Real Analysis – Dual Space of Locally Integrable Function Space

Question

I'm strongly interested in dual spaces. I learned the dual spaces of $L^p$, $L^{\infty}$, $C(X)$ and $M(X)$.

I wonder the dual space of locally integrable function space in $\mathbb{R}^n$. The topology on $L_{loc}^1$ is generated by seminorms

$$p_{K}(f-f_{0})=\int_{K}|f-f_{0}| \ dx $$
where $K$ is a compact set. I believe that this is standard topology of $L_{loc}^1$. I have some observations.

Observation 1.

Define
$$L(f)=\int_{\mathbb R} f(x) \ g(x) \ \chi_{K}(x) \ dx$$
where $K$ is a compact set, $f \in L_{loc}^1$, $g \in L^\infty$ and $\chi_{K}$ is the characteristic function of $K$. Then $L$ is a continuous linear functional.

Obeservation 2.

If $f \mapsto L(f)=\int f(x) \ g(x) \ dx$ is a linear functional, then $g$ should be of the form of $h \ \chi_{K}$ for some $h \in L^\infty$ and some compact $K$.

The above observation can be proved by using reductio ad absurdum.

By the observations, I guess that $(L_{loc}^1)^*$ is the following space

$$\{ \chi_{K}\ g : g \in L^\infty, \text{ compact } K \}$$

Is it true?
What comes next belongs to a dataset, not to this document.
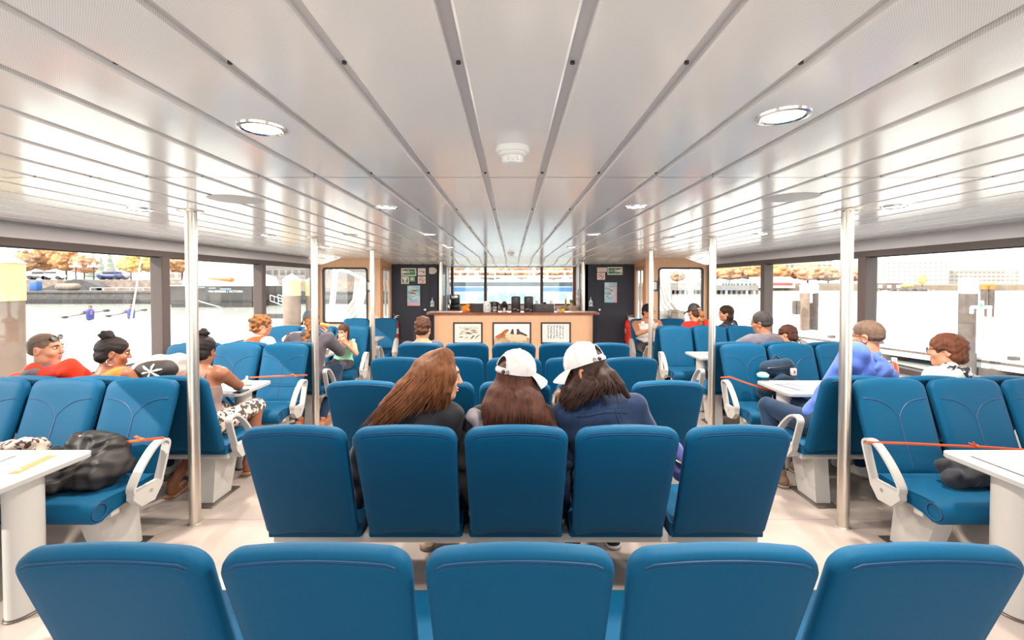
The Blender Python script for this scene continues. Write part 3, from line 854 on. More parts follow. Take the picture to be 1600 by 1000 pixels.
# grey display box
t = thing('display_box', 'long dark grey box on the right half of the bar', 'box', (X_at(851, CY + .05), CY + .05, CZ))
mb = MB(); mb.rbox((-.195, -.06, 0), (.195, .10, .155), .005); mb.build('body', mat('box_grey', (84, 80, 82), rough=0.6, col2=(70, 66, 70), nscale=30), t)
mb = MB(); mb.rbox((.188, -.066, 0), (.20, .1, .16), .003, 1); mb.rbox((-.245, -.05, 0), (-.2, .08, .15), .004, 1, mi=1); mb.build('end_panel', [M_alu, M_black], t)
for px, lb, c in ((839, 'white paper cup on the grey box, towards the urns', 0), (879, 'white paper cup behind the yellow pot', 0)):
    t = thing('paper_cup', lb, 'cup', (X_at(px if c == 0 and px < 850 else 861, CY + .06), CY + .06, CZ + .156), 0, 'paper cups on the grey box')
    if px > 850: t['label'] = 'white paper cup on the grey box, towards the yellow pot'
    mb = MB(); mb.lathe([(.024, 0), (.03, .06)], n=16); mb.build('cup_body', M_gpaper, t)
    mb = MB(); mb.lathe([(.0315, .058), (.0315, .066), (0, .067)], n=16); mb.build('lid', M_white, t)
t = thing('camera_pouch', 'small black pouch lying on the grey box between the cups', 'pouch', (X_at(851, CY + .05), CY + .05, CZ + .156))
s = SDF(.005, .01); s.ell((0, 0, .018), (.04, .03, .022)); s.half((0, 0, 0), (0, 0, -1)); s.mesh('body', M_black, t)
t = thing('condiment_pot', 'reddish glass pot on the bar beside the yellow pot', 'pot', (X_at(872.5, CY), CY, CZ), 0, 'little pots on the bar')
mb = MB(); mb.lathe([(.036, 0), (.04, .03), (.038, .055)], n=18); mb.build('glass', mat('pot_glass', (214, 190, 180), rough=0.15), t)
mb = MB(); mb.lathe([(.04, .055), (.04, .075), (0, .076)], n=18); mb.build('lid', mat('lid_red', (196, 60, 50), rough=0.4), t)
t = thing('condiment_pot', 'yellow pot with a dark lid on the bar', 'pot', (X_at(879, CY - .02), CY - .02, CZ), 0, 'little pots on the bar')
mb = MB(); mb.lathe([(.038, 0), (.042, .01), (.042, .07)], n=18); mb.build('body', mat('pot_yellow', (238, 182, 40), rough=0.4), t)
mb = MB(); mb.lathe([(.036, .07), (.036, .095), (0, .096)], n=18); mb.build('lid', M_black, t)
# back bar: coffee machine, kettles, dishes
t = thing('espresso_machine', 'black and steel coffee machine on the back bar at the left window', 'coffee machine', (X_at(711, BY + .1), BY + .1, BZ))
mb = MB(); mb.rbox((-.11, -.13, 0), (.11, .13, .11), .01); mb.rbox((-.11, .0, .1), (.11, .13, .26), .01); mb.rbox((-.115, -.13, .24), (.115, .13, .36), .012); mb.build('body', M_black, t)
mb = MB(); mb.rbox((-.085, -.14, .25), (.085, -.128, .345), .004); mb.lathe([(.0, 0), (.03, 0), (.03, .015)], n=16, M=Matrix.Translation((-.03, -.155, .30)) @ Matrix.Rotation(-PI / 2, 4, 'X')); mb.build('front_plate', M_steel, t)
for px, lb in ((694, 'steel kettle on the back bar, nearest the left pole'), (700.5, 'steel kettle on the back bar beside the coffee machine')):
    t = thing('kettle', lb, 'kettle', (X_at(px, BY), BY, BZ), 0, 'kettles on the back bar')
    mb = MB(); mb.lathe([(.06, 0), (.066, .02), (.05, .13), (.045, .14)], n=20); mb.build('body', M_steel, t)
    mb = MB(); mb.tube([(-.045, 0, .13), (-.09, 0, .15), (-.105, 0, .10), (-.075, 0, .04)], .010, 8); mb.lathe([(.046, .14), (.03, .16), (0, .162)], n=16); mb.build('handle', M_black, t)
for px, lb, h in ((884, 'thin yellow squeeze bottle on the back bar', .17), (893, 'short green yellow pot plant on the back bar', .10)):
    t = thing('squeeze_bottle' if h > .15 else 'pot_plant', lb, 'bottle' if h > .15 else 'plant', (X_at(px, BY + .2), BY + .2, BZ))
    if h > .15:
        mb = MB(); mb.lathe([(.02, 0), (.024, .02), (.024, .2), (.008, .24), (.005, .28)], n=14); mb.build('body', mat('mustard', (198, 180, 40), rough=0.4), t)
    else:
        mb = MB(); mb.lathe([(.03, 0), (.04, .12)], n=14); mb.build('pot', M_gpaper, t)
        s = SDF(.006, .01)
        for k in range(9): s.ell((.03 * math.cos(k * .7), .03 * math.sin(k * .7), .15 + .03 * (k % 3)), (.024, .02, .018))
        s.mesh('leaves', mat('plant_leaf', (150, 150, 50), rough=0.6), t)
t = thing('water_tap', 'grey swan neck tap at the right end of the back bar', 'tap', (X_at(897, BY + .05), BY + .05, BZ))
mb = MB(); mb.tube([(0, 0, 0), (0, 0, .10), (-.02, 0, .125), (-.06, 0, .125), (-.065, 0, .11)], .010, 8); mb.lathe([(.02, 0), (.02, .02)], n=12); mb.build('spout', M_steel, t)
mb = MB(); mb.tube([(.03, 0, .05), (.05, 0, .1)], .006, 6); mb.tube([(.0, 0, .045), (.03, 0, .05)], .006, 6); mb.build('lever', M_steel, t)
t = thing('towel', 'white cloth hanging at the right end of the back bar by the wall', 'towel', (1.54, 10.35, 1.12))
s = SDF(.012, .04); s.cap((0, 0, .06), .03, (0, .05, .36), .05); s.cap((0, .12, .05), .03, (0, .08, .34), .05); s.cap((-.01, .06, .03), .04, (0, .06, .4), .03); s.mesh('cloth', M_white, t, noise=.006, nf=30)
mb = MB(); mb.cyl((.0, .06, .38), (.06, .06, .40), .008); mb.build('hook', M_steel, t)
mb = MB(); mb.rbox((1.36, 10.72, 0), (1.6, 10.83, 1.12), .01); tag(mb.build('waste_cabinet', M_beige), 'narrow beige cabinet under the white cloth, right of the back bar', 'cabinet')
# papers on the counter ends
for a, b, lb in ((-1.55, -1.12, 'sheet of white paper on the left end of the bar'), (1.15, 1.5, 'sheet of white paper on the right end of the bar')):
    mb = MB(); mb.box((a, 8.98, 1.1035), (b, 9.2, 1.106)); tag(mb.build('paper_sheet', M_gpaper, smooth=0), lb, 'paper')

# ---------------------------------------------------------------- framed pictures on the counter front
M_pf = mat('picture_frame_black', (40, 38, 40), rough=0.4)
M_print = mat('print_paper', (226, 226, 222), rough=0.5)
def framed(name, label, cat, x0, x1, z0, z1, y, wid, build_print, axis='y', mats=None):
    """flat framed print hanging on a wall that faces -Y"""
    t = thing(name, label, cat, ((x0 + x1) / 2, y, z0))
    W, H = x1 - x0, z1 - z0; mb = MB()
    for a, b in (((-W / 2, 0), (-W / 2 + wid, H)), ((W / 2 - wid, 0), (W / 2, H)), ((-W / 2 + wid, 0), (W / 2 - wid, wid)), ((-W / 2 + wid, H - wid), (W / 2 - wid, H))):
        mb.box((a[0], -.022, a[1]), (b[0], 0, b[1]))
    mb.build('frame', M_pf, t, smooth=0)
    p = MB(); p.box((-W / 2 + wid * .8, -.010, wid * .8), (W / 2 - wid * .8, -.001, H - wid * .8))
    build_print(p, -W / 2 + wid, W / 2 - wid, wid, H - wid, -.0105)
    p.build('print', mats, t, smooth=0)
    return t
def flat(p, pts, y, mi, dy=.001): p.prism([(q[0], q[1]) for q in pts], 'y', y - dy, y, mi)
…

If not, what is the counterexample?, and is there any reference about dual space of $L_{loc}^1$?

Answer 1

Every continuous functional $\phi$ on the space $L^1_{\rm loc}(\mathbb R)$ is of the form $\phi(f) = \int fg$ where $g\in L^\infty(\mathbb R)$ and the essential support of $g$ is bounded. Indeed,

1. If $\phi$ is bounded on $L^1_{\rm loc}(\mathbb R)$, then it is bounded on $L^1(\mathbb R)$, since the latter space continuously embeds into the former. It follows that the restriction of $\phi$ to $L^1(\mathbb R)$ is of the form $\phi(f) = \int fg$ with $g\in L^\infty(\mathbb R)$.
2. If the essential support of $g$ is unbounded, we can find a sequence of $L^1$ functions $f_n$ which converges in $L^1_{\rm loc}(\mathbb R)$, but $\phi(f_n)\to\infty$. Namely, $f_n = \sum_{k=1}^n M_k \chi_{I_k}$ where the numbers $M_k$ are large and the disjoint intervals $I_k$ are chosen so that they go off into infinity, and $\int_{I_k} g \ne 0$.
3. Having established that $g$ has bounded essential support, we notice that $f\mapsto \int fg$ is continuous on $L^1_{\rm loc}(\mathbb R)$. Since $L^1(\mathbb R)$ is a dense subspace in this space, continuity implies $\phi(f) = \int fg$ for all $f\in L^1_{\rm loc}(\mathbb R)$.